The Sights and Sounds of Mongolia

Lauren Lola / The Pioneer

Lauren Lola

A Mongolian group performs traditional songs and dances for freshman clusters.

Arranged by music professor Peter Marsh, a Mongolian performance group journeyed from Asia to give the clusters a performance of traditional Mongolian music and dance on Feb. 10.

The first half of the presentation was a demonstration of traditional Mongolian vocal and instrumental music. Two musicians played a short piece with both a wooden flute and a Morin Khurr (horse-headed violin).

Aside from bringing about music from these instruments, the Morin Khurr player also showed how the most popular Mongolian instrument can interpret the sounds and movements of an actual horse.

The flute player revealed the vocal methods of Mongolian music by demonstrating what is considered to be very difficult techniques of overtone (throat) singing.

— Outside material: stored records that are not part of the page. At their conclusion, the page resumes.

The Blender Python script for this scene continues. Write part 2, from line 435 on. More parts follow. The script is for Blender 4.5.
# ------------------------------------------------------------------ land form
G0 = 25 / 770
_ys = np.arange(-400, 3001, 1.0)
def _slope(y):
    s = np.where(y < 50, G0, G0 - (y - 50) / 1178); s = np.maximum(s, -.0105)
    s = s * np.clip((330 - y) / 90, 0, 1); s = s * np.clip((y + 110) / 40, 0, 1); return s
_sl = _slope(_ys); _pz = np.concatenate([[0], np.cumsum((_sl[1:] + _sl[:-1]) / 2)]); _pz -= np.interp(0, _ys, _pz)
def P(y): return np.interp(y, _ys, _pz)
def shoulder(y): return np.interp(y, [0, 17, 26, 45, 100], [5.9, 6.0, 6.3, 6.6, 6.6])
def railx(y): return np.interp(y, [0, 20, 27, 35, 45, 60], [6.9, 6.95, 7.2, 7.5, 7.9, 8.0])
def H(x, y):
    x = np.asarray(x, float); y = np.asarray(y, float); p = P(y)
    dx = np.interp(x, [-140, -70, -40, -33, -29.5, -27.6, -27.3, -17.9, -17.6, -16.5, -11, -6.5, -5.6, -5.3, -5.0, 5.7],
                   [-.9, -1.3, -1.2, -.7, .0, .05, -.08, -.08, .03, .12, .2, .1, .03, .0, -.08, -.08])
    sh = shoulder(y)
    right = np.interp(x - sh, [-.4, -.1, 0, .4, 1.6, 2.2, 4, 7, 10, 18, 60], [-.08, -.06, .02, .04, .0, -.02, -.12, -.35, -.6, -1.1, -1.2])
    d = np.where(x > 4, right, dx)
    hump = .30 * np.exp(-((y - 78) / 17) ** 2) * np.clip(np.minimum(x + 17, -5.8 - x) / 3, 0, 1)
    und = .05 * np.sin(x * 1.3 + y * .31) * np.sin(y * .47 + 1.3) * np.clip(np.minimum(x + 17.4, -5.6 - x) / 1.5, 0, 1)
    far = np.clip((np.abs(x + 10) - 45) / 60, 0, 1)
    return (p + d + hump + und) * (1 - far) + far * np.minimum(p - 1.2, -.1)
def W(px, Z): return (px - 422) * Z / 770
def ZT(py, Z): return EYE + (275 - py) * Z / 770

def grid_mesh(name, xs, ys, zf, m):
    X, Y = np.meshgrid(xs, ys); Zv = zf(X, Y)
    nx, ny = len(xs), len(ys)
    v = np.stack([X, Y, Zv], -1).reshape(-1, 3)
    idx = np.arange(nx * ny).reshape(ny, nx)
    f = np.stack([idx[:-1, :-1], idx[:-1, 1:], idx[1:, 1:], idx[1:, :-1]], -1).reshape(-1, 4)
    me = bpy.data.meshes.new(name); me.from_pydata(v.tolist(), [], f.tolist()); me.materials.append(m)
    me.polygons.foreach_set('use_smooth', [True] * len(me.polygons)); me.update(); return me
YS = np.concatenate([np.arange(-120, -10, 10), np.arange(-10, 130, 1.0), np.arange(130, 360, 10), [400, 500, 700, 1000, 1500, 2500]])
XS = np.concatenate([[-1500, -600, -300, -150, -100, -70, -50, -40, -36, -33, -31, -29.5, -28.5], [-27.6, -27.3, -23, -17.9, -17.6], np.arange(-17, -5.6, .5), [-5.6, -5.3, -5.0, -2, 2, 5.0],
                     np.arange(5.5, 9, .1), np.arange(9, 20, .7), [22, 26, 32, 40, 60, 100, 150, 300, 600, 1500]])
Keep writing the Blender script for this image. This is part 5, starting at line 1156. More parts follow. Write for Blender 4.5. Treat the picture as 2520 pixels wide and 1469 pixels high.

Some of the examples he performed included singing part of a Buddhist lama chant and singing while playing the flute.

Every now and then, he would pause and explain (through translation by Professor Marsh) some of the physical techniques he would do in order to create the sounds, such as tightening the throat or going as far as closing off the nasal cavity.

The second half of the presentation showed traditional Mongolian dancing.

These dances are known as the Bieglee. Bieglee dances has little to do with keeping up with the rhythm of the music, but with expressing one’s individuality and representing what tribe they’re from.
Interpretive dancing was also performed to show the daily tasks of Mongolian women.

Audience members were encouraged to guess what task they were interpreting through their movements. Some guess were cooking, feeding the spirits and washing one’s hair.

Near the end of the presentation, the audience got up and learned some of the dance movements that the dancers were encouraging them to try.

Professor Marsh was very glad to have the performers present their music and dance at CSUEB. They are friends of his from when he studied and lived in Mongolia for three years.

When Marsh found out that they performed recently at a festival at Stanford University, he asked them if they could stop by and perform for the two designated clusters.

The Mongolian performers left quite an impression on their audience members.

“At first I didn’t expect much, but then I got interested once they explained it [the meaning],” explained Jun Arakaki.

“I got really entranced by it. I actually wanted to be there [in Mongolia]—I started imagining things like how it was to be there and how their daily lives applied with their dances. It was really interesting.”

Arakaki wasn’t the only one who was intrigued to try doing the dances himself. Freshmen Aaran Jordan and Bresha Soto also agree that they wanted to have tried the dances as well.

“I thought it was pretty cool,” said Jordan. “While I was watching it, I kind of wanted to try it.”

“I really liked the performance and I tried doing the dance too,” explained Soto. “I really was trying because it’s really interesting [the way they move their arms]. I normally don’t see that in dancing the way they used their whole bodies.”

It was an exposure to the traditions and culture of Mongolia and for that, the Bodies at Play and the Spirituality Meets the Creative Spirit clusters would like to thank Professor Marsh for bringing the performers here.